左から、「PDO(原産地呼称制度)」、「地理的表示保護」、「EUオーガニックロゴ」など欧州保証品質ラベル
左から、「PDO(原産地呼称制度)」、「地理的表示保護」、「EUオーガニックロゴ」など欧州保証品質ラベル

――今回、EUの生産家やビジネス関係者とともに来日した目的を教えてください

「日本市場は大きく、消費者の要求も高いエキサイティングな市場ですが、一方で独自のルールやトレンドがあります。今回のミッションに参加する企業は、日本市場について学ぶことで、日本の消費者の嗜好に最も合う製品を提供するという目的があります」

――近年、ヨーロッパから日本への食品輸出が伸び続けている理由をどうお考えですか?

「やはり2019年に発効されたEU・日本経済連携協定が大きな要因だと思いますが、その後のコロナ禍を乗り越え、輸出がますます好調な理由としては、日本の顧客がEU製品の品質と安全性を理解し、高く評価していただいたからだと思います。また日本のみならず、例えば、メキシコ、韓国、スイスとの貿易協定により、EUの農産物輸出は10億ユーロ以上の増加となりました」

――今後の日本での展開予定をお願いします

「毎年参加しているFOODEXはもちろんですが、現在、2025年に開催予定の大阪万博への参加も検討中です。今後もEUの農産品がいかに日本の食生活に適応し、食文化におけるさらなる多様性に貢献できるかに注力したいと思いますのでご期待ください」

 このように、日本市場での手応えを滲ませつつ、今後の可能性についても語ってくれたヤヌシュ・ヴォイチェホフスキ氏。さらに今回のプログラムで来日した、各国の生産家や農産物食品関係者も同様に期待を寄せているそうです。

 まずご紹介するのが、ギリシャでバルサミコ酢を使ったドレッシングなどの調味料を発売している「Entopia Deli」という食品メーカーです。

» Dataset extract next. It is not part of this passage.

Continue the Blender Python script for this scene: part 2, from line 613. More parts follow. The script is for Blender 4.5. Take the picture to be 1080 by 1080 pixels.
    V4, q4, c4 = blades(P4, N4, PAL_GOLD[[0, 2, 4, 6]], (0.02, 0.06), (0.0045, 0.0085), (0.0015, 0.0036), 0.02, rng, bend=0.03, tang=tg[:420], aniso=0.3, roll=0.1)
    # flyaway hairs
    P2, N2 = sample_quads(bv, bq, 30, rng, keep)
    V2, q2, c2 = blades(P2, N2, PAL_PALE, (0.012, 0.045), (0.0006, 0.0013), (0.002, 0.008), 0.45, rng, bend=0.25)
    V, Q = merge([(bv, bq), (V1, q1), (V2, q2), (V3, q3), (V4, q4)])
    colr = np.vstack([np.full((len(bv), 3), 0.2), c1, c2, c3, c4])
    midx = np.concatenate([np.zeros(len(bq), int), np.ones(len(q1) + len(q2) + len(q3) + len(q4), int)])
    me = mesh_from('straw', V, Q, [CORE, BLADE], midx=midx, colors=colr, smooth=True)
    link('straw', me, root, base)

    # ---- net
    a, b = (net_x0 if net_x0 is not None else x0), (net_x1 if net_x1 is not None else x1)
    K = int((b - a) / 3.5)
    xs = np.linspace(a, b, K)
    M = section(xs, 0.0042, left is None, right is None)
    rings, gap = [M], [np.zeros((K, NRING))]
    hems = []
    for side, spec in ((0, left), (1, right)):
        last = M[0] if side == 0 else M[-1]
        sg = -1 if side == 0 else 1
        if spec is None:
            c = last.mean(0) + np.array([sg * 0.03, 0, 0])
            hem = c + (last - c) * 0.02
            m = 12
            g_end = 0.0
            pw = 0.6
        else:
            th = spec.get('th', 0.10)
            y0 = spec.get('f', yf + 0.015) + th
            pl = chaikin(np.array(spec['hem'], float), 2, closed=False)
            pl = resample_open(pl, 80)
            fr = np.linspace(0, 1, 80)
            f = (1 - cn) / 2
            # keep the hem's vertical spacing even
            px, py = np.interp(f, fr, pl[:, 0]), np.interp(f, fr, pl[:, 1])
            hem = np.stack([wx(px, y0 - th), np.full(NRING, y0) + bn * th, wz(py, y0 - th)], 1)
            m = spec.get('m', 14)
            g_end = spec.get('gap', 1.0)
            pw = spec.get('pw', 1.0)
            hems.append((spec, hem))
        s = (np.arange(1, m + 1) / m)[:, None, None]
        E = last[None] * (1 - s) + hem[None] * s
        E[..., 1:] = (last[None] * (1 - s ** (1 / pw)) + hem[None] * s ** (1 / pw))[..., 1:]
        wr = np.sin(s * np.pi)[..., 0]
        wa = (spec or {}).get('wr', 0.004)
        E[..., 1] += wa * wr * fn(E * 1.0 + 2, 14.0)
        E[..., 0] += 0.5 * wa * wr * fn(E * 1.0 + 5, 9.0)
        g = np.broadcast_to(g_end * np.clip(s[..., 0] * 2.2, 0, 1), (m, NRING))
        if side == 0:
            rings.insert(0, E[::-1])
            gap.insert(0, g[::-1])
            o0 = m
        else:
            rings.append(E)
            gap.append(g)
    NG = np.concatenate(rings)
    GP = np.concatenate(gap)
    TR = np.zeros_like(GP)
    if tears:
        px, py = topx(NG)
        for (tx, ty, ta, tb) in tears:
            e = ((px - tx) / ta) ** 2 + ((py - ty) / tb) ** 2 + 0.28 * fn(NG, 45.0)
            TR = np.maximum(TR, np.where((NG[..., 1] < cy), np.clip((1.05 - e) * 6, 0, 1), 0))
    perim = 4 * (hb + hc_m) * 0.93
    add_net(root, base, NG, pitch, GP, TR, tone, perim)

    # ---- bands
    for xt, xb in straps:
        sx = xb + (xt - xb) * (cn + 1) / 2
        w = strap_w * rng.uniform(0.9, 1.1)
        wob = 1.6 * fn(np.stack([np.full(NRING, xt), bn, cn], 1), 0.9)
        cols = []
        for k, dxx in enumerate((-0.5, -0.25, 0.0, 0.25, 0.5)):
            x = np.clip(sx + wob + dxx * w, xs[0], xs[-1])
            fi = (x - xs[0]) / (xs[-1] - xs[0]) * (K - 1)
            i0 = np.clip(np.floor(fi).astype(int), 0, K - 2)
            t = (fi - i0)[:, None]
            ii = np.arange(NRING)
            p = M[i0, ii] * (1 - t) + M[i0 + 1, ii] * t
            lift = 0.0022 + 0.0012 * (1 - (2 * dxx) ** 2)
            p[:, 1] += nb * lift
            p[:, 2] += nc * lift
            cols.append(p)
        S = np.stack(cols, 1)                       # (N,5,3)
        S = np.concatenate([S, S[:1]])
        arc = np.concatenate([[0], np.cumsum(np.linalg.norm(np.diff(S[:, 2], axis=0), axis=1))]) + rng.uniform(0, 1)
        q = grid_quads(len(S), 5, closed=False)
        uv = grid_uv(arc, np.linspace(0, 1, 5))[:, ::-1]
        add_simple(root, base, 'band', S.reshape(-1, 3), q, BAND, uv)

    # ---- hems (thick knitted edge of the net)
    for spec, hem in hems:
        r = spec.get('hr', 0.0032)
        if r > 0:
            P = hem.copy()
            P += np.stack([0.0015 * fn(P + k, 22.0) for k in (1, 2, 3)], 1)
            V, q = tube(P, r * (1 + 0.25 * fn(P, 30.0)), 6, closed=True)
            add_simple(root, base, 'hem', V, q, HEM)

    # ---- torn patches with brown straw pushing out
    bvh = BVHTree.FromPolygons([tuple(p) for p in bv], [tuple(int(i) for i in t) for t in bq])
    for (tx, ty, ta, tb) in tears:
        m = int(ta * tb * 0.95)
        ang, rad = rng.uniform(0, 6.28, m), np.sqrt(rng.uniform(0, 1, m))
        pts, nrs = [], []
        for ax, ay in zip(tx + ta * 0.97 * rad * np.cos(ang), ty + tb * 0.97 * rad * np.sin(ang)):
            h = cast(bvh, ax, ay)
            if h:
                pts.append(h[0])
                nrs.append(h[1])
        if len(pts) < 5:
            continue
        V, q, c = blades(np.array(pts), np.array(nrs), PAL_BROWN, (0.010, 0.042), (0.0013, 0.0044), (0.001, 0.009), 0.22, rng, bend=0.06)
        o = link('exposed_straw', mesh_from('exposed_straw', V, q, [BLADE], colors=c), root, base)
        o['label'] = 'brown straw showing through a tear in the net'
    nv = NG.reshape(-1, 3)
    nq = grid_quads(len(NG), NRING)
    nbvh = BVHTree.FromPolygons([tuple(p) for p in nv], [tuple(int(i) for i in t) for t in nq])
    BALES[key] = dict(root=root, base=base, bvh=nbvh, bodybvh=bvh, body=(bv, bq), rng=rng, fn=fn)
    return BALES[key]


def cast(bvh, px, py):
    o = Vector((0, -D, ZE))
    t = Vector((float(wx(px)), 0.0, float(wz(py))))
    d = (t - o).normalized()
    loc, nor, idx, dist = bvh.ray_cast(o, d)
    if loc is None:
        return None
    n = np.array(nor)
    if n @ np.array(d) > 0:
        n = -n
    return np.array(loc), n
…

「当社のバルサミコを使ったドレッシングは和食にもぴったり」とLiana Agrafiatiさん
「当社のバルサミコを使ったドレッシングは和食にもぴったり」とLiana Agrafiatiさん

「人口添加物は一切不使用で、フルーツなど100%天然由来の食材を使ったドレッシングを作っています。今回はプレミアム向けの商品を日本に紹介するために来日しました。マヨネーズを使ったサラダやサーモンなどにもよく合いますし、お寿司などの日本食にも相性がいいと思います。同社の製品はすべてナチュラルかつハンドメイドで作られいるので、クオリティの高さをぜひ体験していただきたいと思います」とは、同社担当のLiana Agrafiatiさん。

創業120年を誇るチーズブランドの4代目・Alexandre DISCHAMPさん
創業120年を誇るチーズブランドの4代目・Alexandre DISCHAMPさん

 一方、両手に美味しそうなチーズを持っていたフランスの老舗チーズメーカー「Fromagerie du Buron」のCEOであるAlexandre DISCHAMPさんにも直撃しました。

家族経営ながら、フランスのコンテストで多くの賞を受賞しているという
家族経営ながら、フランスのコンテストで多くの賞を受賞しているという

「当社は120年間ファミリーでチーズを作り続けているフランス中部のチーズブランドで、私で4代目となります。アジアでは香港とシンガポールにはすでに輸出しているのですが、今回、有望である日本のマーケットへの進出を目指して来日しました。実はフランスで最も多くの賞を取っている会社でもあるので、チーズのクオリティには自信があります」

 以上、日本市場にかける意気込みを語ってくれた2社ですが、今回のヌシュ・ヴォイチェホフスキ欧州委員の来日をはじめとするミッションにより、さらにEU食材の魅力が発信され、輸入が増えれば、我々消費者の選択肢が広がるのはもちろん、未だ知らない食材と出会えるなど多くのメリットがありそうです。EU食材の躍進は今後も要注目ですよ!